● Supplied material:
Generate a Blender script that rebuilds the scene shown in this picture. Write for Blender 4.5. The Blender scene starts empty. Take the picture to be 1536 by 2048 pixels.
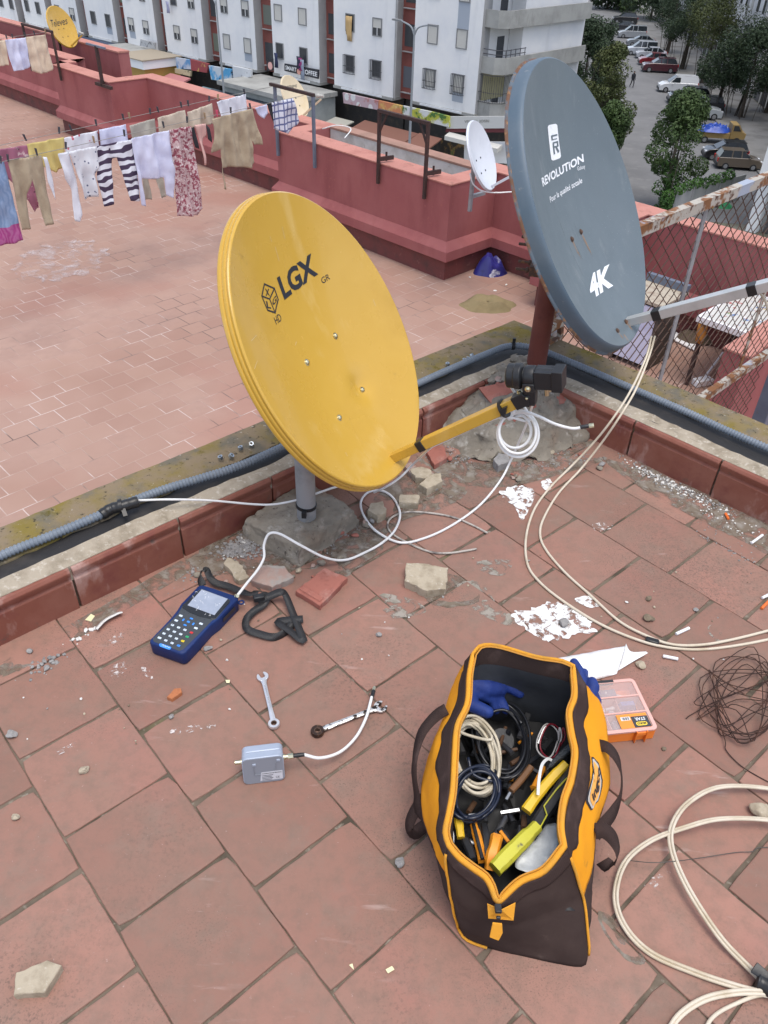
import bpy, bmesh, math, random
import numpy as np
from mathutils import Vector, Matrix
random.seed(7)
SC = bpy.context.scene
COL = SC.collection
R = math.radians
# ---------------------------------------------------------------- camera (solved from the floor tiles)
F_PX, PITCH, ROLL, CAM_H = 1586.99, 0.66509, 0.035029, 1.6139
def _cam():
    Fv = np.array([0, math.cos(PITCH), -math.sin(PITCH)]); Rv = np.array([1., 0, 0]); U = np.cross(Rv, Fv)
    c, s = math.cos(ROLL), math.sin(ROLL)
    return np.array([Rv*c+U*s, -Rv*s+U*c, Fv])
CM = _cam(); EYE = np.array([0, 0, CAM_H])
def ray(x, y): return np.array([(x-768)/F_PX, -(y-1024)/F_PX, 1.]) @ CM
def G(x, y, z=0.):
    d = ray(x, y); return Vector(EYE + d*(z-CAM_H)/d[2])
def onpl(x, y, P, n):
    d = ray(x, y); n = np.array(n, float); s = n @ (np.array(P, float)-EYE)/(n @ d); return Vector(EYE+s*d)
def zabove(y, P):
    k = (1024-y)/F_PX; a = CM @ np.array([P[0], P[1], -CAM_H]); b = CM[:, 2]
    return float((k*a[2]-a[1])/(b[1]-k*b[2]))
TH = R(45.5); DA = Vector((math.cos(TH), math.sin(TH), 0)); DB = Vector((-math.sin(TH), math.cos(TH), 0)); UP = Vector((0, 0, 1))
def AB(a, b, z=0.): return DA*a+DB*b+UP*z
def toab(P): return (P.x*DA.x+P.y*DA.y, P.x*DB.x+P.y*DB.y)
# ---------------------------------------------------------------- objects
ORG = {}
def tag(o, label=None, cat=None, group=None, kind=None):
    if label: o['label'] = label
    if cat: o['category'] = cat
    if group: o['group'] = group
    if kind: o['kind'] = kind
    return o
def thing(name, label, cat, loc=(0, 0, 0), rotz=0., group=None):
    o = bpy.data.objects.new(name, None); COL.objects.link(o); o.empty_display_size = .1
    o.location = loc; o.rotation_euler = (0, 0, rotz); ORG[o.name] = Vector(loc)
    return tag(o, label, cat, group)
def children(o): return [c for c in bpy.data.objects if c.parent == o]
def copy_tree(o, parent=None, kids=None):
    if kids is None:
        kids = {}
        for c in bpy.data.objects:
            if c.parent: kids.setdefault(c.parent.name, []).append(c)
    c = o.copy(); COL.objects.link(c)
    if parent: c.parent = parent
    for ch in kids.get(o.name, []): copy_tree(ch, c, kids)
    return c
class MB:
    def __init__(s): s.v = []; s.f = []; s.m = []
    def add(s, vs, fs, mi=0):
        b = len(s.v); s.v += [Vector(p) for p in vs]; s.f += [tuple(i+b for i in f) for f in fs]; s.m += [mi]*len(fs); return s
    def box(s, c, sz, rot=None, mi=0, taper=1.):
        c = Vector(c); h = Vector(sz)/2; M = rot or Matrix.Identity(3); vs = []
        for z in (-1, 1):
            t = taper if z > 0 else 1.
            for x, y in ((-1, -1), (1, -1), (1, 1), (-1, 1)): vs.append(c+M @ Vector((x*h.x*t, y*h.y*t, z*h.z)))
        return s.add(vs, [(3, 2, 1, 0), (4, 5, 6, 7), (0, 1, 5, 4), (1, 2, 6, 5), (2, 3, 7, 6), (3, 0, 4, 7)], mi)
    def obox(s, o, ax, ay, az, mi=0):
        o, ax, ay, az = map(Vector, (o, ax, ay, az)); vs = [o, o+ax, o+ax+ay, o+ay, o+az, o+ax+az, o+ax+ay+az, o+ay+az]
        fs = [(3, 2, 1, 0), (4, 5, 6, 7), (0, 1, 5, 4), (1, 2, 6, 5), (2, 3, 7, 6), (3, 0, 4, 7)]
        if ax.cross(ay).dot(az) < 0: fs = [f[::-1] for f in fs]
        return s.add(vs, fs, mi)
    def bar(s, p, q, w, h, up=UP, mi=0):
        p, q = Vector(p), Vector(q); d = (q-p).normalized(); x = d.cross(Vector(up)).normalized(); y = x.cross(d)
        return s.obox(p-x*w/2-y*h/2, q-p, x*w, y*h, mi)
    def tube(s, pts, r, n=8, mi=0, closed=False, cap=True):
        pts = [Vector(p) for p in pts]; N = len(pts); rs = r if isinstance(r, (list, tuple)) else [r]*N
        t0 = (pts[1]-pts[0]).normalized(); x = t0.orthogonal().normalized(); vs = []
        for i, p in enumerate(pts):
            a = pts[i-1] if (i or closed) else p; b = pts[(i+1) % N] if (i < N-1 or closed) else p
            t = (b-a)
            t = t.normalized() if t.length > 1e-9 else t0
            x = (x-t*x.dot(t)).normalized(); y = t.cross(x)
            for k in range(n):
                an = 2*math.pi*k/n; vs.append(p+(x*math.cos(an)+y*math.sin(an))*rs[i])
        fs = []
        for i in range(N if closed else N-1):
            j = (i+1) % N
            for k in range(n): fs.append((i*n+k, i*n+(k+1) % n, j*n+(k+1) % n, j*n+k))
        if cap and not closed: fs += [tuple(range(n))[::-1], tuple((N-1)*n+k for k in range(n))]
        return s.add(vs, fs, mi)
    def lathe(s, prof, o, ax, n=24, mi=0, capa=True, capb=True):
        o, ax = Vector(o), Vector(ax).normalized(); x = ax.orthogonal().normalized(); y = ax.cross(x); vs = []
        for (rr, t) in prof:
            for k in range(n):
                an = 2*math.pi*k/n; vs.append(o+ax*t+(x*math.cos(an)+y*math.sin(an))*rr)
        fs = [(i*n+k, i*n+(k+1) % n, (i+1)*n+(k+1) % n, (i+1)*n+k) for i in range(len(prof)-1) for k in range(n)]
        if capa: fs.append(tuple(range(n))[::-1])
        if capb: fs.append(tuple((len(prof)-1)*n+k for k in range(n)))
        return s.add(vs, fs, mi)
    def prism(s, poly, d, mi=0, caps=True):
        poly = [Vector(p) for p in poly]; d = Vector(d); n = len(poly); vs = poly+[p+d for p in poly]
        nn = Vector((0, 0, 0))
        for i in range(n): nn += poly[i].cross(poly[(i+1) % n])
        fs = [(i, (i+1) % n, n+(i+1) % n, n+i) for i in range(n)]
        if caps: fs += [tuple(range(n))[::-1], tuple(range(n, 2*n))]
        if nn.dot(d) < 0: fs = [f[::-1] for f in fs]
        return s.add(vs, fs, mi)
    def grid(s, P, mi=0, closed_u=False, closed_v=False, flip=False):
        nu, nv = len(P), len(P[0]); vs = [p for row in P for p in row]; fs = []
        for i in range(nu if closed_u else nu-1):
            for j in range(nv if closed_v else nv-1):
                a, b = i*nv+j, i*nv+(j+1) % nv; i2 = (i+1) % nu; c, d = i2*nv+(j+1) % nv, i2*nv+j
                fs.append((a, d, c, b) if flip else (a, b, c, d))
        return s.add(vs, fs, mi)
    def ribbon(s, pts, w, side, mi=0):
        P = []
        for i, p in enumerate(pts):
            sd = Vector(side[i] if isinstance(side, list) else side).normalized(); P.append([Vector(p)-sd*w/2, Vector(p)+sd*w/2])
        return s.grid(P, mi)
    def build(s, name, mats, parent=None, smooth=40, bevel=0., solid=0., sub=0, seg=2, loc=None):
        off = Vector((0, 0, 0))
        if parent is not None: off = ORG.get(parent.name, off)
        if loc is not None: off = Vector(loc)
        me = bpy.data.meshes.new(name); me.from_pydata([tuple(p-off) for p in s.v], [], s.f)
        if not isinstance(mats, (list, tuple)): mats = [mats]
        for m in mats: me.materials.append(m)
        if len(mats) > 1: me.polygons.foreach_set('material_index', s.m)
        me.validate()
        if smooth:
            me.polygons.foreach_set('use_smooth', [True]*len(me.polygons))
            if smooth < 180: me.set_sharp_from_angle(angle=R(smooth))
        o = bpy.data.objects.new(name, me); COL.objects.link(o)
        if parent is not None: o.parent = parent; ORG[o.name] = off
        elif loc is not None: o.location = loc; ORG[o.name] = off
        else: ORG[o.name] = off
        if sub:
            m = o.modifiers.new('sub', 'SUBSURF'); m.levels = sub; m.render_levels = sub
        if solid:
            m = o.modifiers.new('solid', 'SOLIDIFY'); m.thickness = solid; m.offset = 0
        if bevel:
            m = o.modifiers.new('bev', 'BEVEL'); m.width = bevel; m.segments = seg; m.limit_method = 'ANGLE'; m.angle_limit = R(40); m.harden_normals = False
        return o
def spline(pts, per=8, closed=False):
    P = [Vector(p) for p in pts]; N = len(P); out = []
    rng = range(N if closed else N-1)
    for i in rng:
        p1, p2 = P[i], P[(i+1) % N]
        p0 = P[i-1] if (i > 0 or closed) else p1*2-p2
        p3 = P[(i+2) % N] if (i < N-2 or closed) else p2*2-p1
        for k in range(per):
            t = k/per
            out.append(.5*((2*p1)+(p2-p0)*t+(2*p0-5*p1+4*p2-p3)*t*t+(3*p1-p0-3*p2+p3)*t**3))
    if not closed: out.append(P[-1])
    return out
def px(pts, z=0.):
    """photo points -> world; entries (x,y) or (x,y,z)"""
    return [G(p[0], p[1], p[2] if len(p) > 2 else z) for p in pts]
def hsh(*a):
    x = math.sin(sum((i+1)*12.9898*v for i, v in enumerate(a)))*43758.5453; return x-math.floor(x)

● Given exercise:
Look through the data above. Each line containing the word "scene" needs to be copied.

● Expected answer:
Generate a Blender script that rebuilds the scene shown in this picture. Write for Blender 4.5. The Blender scene starts empty. Take the picture to be 1536 by 2048 pixels.
SC = bpy.context.scene